Many of the examples implied very specific concerns about children, such as the economisation of childhood and the integration of children in market logic. For example, there was an apparent unease with children being responsibilised with constantly investing in themselves, which in terms of political economy can be seen as children being positioned as neoliberal citizens in the making. However, these worries remained largely decontextualised: and the causes for these changes were usually identified as cultural, technological, even spatial rather than social or political. As a result, these very valid concerns often appeared to be a vague worry at the face of change, and came across an ambiguous, and slightly unreasonable fear of the new and mourning for the old.
In conclusion, the analysis suggests that these pieces were part of a contest to specify which aspects of childhood were to be valued and held on to, and reveals the need for a more nuanced understanding of representations of changing childhoods in the 1980s and 1990s.
A preliminary research on theoretical works and secondary sources was followed by an archival research and content analysis of news coverage of children in the British media. After determining the systematic sampling, news about children published in these papers were itemised, categorised, and analysed for an observation of thematic trends.

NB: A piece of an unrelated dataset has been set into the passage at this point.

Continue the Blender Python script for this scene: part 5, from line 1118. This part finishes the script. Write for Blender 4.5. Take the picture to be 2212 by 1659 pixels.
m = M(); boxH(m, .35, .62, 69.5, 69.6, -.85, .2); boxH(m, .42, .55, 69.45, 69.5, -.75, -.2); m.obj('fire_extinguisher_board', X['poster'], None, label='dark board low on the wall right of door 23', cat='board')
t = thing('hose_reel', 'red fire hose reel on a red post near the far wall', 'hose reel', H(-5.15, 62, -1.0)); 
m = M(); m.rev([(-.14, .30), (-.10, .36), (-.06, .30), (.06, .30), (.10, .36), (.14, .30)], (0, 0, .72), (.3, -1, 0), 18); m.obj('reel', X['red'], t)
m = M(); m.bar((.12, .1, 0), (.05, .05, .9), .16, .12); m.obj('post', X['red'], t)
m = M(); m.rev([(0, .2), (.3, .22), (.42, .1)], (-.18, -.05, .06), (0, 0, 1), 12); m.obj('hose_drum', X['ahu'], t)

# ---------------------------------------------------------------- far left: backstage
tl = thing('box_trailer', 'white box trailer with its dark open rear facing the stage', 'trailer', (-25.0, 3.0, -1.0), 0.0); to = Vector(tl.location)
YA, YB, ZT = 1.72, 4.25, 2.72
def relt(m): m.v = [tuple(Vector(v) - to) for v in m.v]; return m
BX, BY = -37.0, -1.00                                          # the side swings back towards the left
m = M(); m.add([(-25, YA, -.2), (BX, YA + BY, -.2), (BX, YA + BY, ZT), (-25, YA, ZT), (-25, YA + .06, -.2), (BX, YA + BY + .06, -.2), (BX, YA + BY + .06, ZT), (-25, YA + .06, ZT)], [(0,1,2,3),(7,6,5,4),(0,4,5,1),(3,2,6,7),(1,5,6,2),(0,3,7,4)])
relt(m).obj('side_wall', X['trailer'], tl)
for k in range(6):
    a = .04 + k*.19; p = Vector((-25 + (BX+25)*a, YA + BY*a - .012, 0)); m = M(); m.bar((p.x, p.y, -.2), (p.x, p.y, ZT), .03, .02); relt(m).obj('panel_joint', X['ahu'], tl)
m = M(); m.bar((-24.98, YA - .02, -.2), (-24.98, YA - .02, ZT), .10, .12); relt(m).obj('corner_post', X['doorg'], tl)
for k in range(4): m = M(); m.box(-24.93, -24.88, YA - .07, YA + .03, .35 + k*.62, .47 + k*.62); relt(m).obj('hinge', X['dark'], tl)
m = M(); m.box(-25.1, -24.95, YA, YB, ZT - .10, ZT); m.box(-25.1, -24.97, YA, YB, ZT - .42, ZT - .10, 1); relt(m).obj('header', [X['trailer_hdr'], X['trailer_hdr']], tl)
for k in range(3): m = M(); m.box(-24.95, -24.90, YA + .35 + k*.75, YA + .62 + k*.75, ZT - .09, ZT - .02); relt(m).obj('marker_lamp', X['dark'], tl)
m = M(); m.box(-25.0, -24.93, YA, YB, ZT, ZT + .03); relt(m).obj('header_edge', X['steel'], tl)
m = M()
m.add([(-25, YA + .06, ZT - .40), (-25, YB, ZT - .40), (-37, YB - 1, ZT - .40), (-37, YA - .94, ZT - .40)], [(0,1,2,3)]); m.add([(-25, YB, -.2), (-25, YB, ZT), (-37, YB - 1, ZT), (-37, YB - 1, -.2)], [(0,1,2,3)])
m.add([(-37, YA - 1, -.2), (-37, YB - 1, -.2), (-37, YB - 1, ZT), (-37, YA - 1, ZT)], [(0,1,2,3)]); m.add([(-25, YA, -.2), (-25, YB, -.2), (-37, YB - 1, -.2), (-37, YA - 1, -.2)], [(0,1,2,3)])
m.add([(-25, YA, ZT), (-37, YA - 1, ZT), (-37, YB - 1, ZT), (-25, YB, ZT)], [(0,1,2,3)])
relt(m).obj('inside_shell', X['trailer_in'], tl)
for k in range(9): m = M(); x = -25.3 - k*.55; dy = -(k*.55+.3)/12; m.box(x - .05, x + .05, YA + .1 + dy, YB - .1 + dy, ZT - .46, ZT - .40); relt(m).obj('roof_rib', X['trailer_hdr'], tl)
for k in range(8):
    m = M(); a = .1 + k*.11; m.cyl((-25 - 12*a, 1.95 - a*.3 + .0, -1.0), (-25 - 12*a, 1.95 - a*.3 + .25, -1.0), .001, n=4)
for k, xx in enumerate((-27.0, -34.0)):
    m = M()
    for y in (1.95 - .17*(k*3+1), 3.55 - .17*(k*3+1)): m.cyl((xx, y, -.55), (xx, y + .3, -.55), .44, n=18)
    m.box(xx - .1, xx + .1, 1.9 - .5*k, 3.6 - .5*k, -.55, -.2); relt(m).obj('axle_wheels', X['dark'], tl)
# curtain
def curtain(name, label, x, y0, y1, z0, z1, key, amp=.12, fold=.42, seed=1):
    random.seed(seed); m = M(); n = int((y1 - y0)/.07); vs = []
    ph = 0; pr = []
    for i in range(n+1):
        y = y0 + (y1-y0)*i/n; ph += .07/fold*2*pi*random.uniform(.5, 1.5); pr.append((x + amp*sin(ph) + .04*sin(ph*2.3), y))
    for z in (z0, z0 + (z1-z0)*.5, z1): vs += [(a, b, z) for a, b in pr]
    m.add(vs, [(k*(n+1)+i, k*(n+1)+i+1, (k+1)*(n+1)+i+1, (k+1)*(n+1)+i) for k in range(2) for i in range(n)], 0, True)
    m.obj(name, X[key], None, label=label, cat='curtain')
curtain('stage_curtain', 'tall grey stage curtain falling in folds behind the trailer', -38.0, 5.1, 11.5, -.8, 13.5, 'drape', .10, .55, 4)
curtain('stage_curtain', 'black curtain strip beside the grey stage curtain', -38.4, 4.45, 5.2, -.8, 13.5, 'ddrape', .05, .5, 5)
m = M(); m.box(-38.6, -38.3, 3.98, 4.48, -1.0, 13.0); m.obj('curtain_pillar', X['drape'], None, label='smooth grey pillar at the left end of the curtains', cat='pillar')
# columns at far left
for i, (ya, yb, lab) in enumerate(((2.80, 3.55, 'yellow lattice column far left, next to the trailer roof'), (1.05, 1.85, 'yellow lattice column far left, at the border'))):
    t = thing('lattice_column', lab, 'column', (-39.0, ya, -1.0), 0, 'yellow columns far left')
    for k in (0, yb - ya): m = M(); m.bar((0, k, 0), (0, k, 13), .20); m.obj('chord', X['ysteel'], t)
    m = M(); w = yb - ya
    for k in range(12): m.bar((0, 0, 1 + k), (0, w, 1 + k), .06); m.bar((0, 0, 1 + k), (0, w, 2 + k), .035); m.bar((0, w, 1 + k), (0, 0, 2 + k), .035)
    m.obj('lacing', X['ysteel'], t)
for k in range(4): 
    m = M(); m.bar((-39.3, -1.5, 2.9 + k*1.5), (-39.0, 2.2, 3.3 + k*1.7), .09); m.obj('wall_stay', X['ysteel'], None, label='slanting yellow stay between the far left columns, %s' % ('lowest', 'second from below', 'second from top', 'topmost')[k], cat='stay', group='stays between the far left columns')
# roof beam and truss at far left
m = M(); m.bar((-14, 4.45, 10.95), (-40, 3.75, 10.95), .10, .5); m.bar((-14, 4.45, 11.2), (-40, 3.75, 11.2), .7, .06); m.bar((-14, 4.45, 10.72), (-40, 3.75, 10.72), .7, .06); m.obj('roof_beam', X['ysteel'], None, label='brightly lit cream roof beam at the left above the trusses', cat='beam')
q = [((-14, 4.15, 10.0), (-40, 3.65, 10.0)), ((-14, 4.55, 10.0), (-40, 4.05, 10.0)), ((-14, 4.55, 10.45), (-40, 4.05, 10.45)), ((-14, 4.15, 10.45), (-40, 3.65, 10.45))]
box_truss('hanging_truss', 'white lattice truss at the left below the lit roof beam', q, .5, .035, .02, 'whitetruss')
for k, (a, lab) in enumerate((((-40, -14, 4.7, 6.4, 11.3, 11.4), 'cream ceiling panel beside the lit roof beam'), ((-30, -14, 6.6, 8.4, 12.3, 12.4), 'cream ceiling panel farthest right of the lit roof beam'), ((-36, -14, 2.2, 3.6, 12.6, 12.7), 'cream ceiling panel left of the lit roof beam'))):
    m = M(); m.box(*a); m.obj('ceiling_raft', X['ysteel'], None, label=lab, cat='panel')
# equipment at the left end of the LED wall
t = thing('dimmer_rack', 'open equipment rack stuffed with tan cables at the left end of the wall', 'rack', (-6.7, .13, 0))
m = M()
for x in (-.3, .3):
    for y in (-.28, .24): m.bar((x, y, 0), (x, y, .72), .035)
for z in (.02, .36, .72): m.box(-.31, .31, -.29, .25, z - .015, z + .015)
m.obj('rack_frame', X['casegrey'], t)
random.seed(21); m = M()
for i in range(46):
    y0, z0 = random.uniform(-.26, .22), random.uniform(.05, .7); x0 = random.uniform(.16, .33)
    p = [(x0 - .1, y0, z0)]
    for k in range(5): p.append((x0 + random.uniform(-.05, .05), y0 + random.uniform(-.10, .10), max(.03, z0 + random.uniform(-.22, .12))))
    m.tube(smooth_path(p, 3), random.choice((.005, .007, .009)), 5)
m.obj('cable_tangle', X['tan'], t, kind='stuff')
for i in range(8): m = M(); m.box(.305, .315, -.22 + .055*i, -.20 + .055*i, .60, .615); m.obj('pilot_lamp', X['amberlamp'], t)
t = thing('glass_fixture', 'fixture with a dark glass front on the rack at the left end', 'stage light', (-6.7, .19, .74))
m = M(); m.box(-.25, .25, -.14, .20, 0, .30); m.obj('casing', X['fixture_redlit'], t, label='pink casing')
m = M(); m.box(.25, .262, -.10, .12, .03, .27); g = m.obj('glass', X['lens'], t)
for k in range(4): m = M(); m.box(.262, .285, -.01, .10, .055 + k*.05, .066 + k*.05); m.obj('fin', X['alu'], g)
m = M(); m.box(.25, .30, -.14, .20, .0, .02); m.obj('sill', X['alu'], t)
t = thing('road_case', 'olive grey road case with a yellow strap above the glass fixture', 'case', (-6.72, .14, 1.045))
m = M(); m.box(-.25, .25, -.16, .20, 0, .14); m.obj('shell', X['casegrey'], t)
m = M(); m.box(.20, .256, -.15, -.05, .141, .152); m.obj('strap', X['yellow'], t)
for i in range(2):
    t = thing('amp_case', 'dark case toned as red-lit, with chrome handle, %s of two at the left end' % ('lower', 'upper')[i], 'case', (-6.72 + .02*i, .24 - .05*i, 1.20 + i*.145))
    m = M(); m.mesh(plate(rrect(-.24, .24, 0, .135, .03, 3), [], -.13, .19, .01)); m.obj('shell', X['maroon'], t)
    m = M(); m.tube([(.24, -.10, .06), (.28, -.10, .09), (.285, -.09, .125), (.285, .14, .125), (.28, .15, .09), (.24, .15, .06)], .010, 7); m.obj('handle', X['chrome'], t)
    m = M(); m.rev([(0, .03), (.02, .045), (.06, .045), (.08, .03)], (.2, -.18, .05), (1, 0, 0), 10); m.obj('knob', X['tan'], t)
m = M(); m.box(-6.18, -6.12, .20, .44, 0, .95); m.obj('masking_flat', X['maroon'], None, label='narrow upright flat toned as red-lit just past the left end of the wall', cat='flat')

The findings of the archival research were then cross-referenced with the database collected from Turkish newspapers (using a database of over 6000 clippings of text and images published in the national bestseller Hürriyet, and in Tercüman, Türkiye and Milliyet newspapers, collated and categorised for the researcher’s doctoral research). Finally, the representation of childhoods in the news media in both country cases were critically analysed.
On an academic level, by adopting a comparative and interdisciplinary perspective, this research analyses the idea of childhood conceived in a period of transformation. Thus, it has the potential to become a reference study that promotes further research and open the way for scholars who are working on similar topics in Europe. Moreover, the interdisciplinary aspects of the project enables the formation of collaborative ties between academics from different disciplines focusing on different dimensions of the subject.
By analysing how the concept of childhood transformed in the 1980s and the 1990s, which is a constitutive period in the making and remaking of contemporary Europe, the project sheds light on the ways that policies and ideas about childhood travel, and are appropriated and re-contextualised, with impacts on the status of children and childhood. In the long term, the investigation of ideas about childhood reveal the political and social significance of the child question, challenge the ideas of society in general, and influence policy changes that will constitute the basis of a new social contract that will serve the best interests of the child.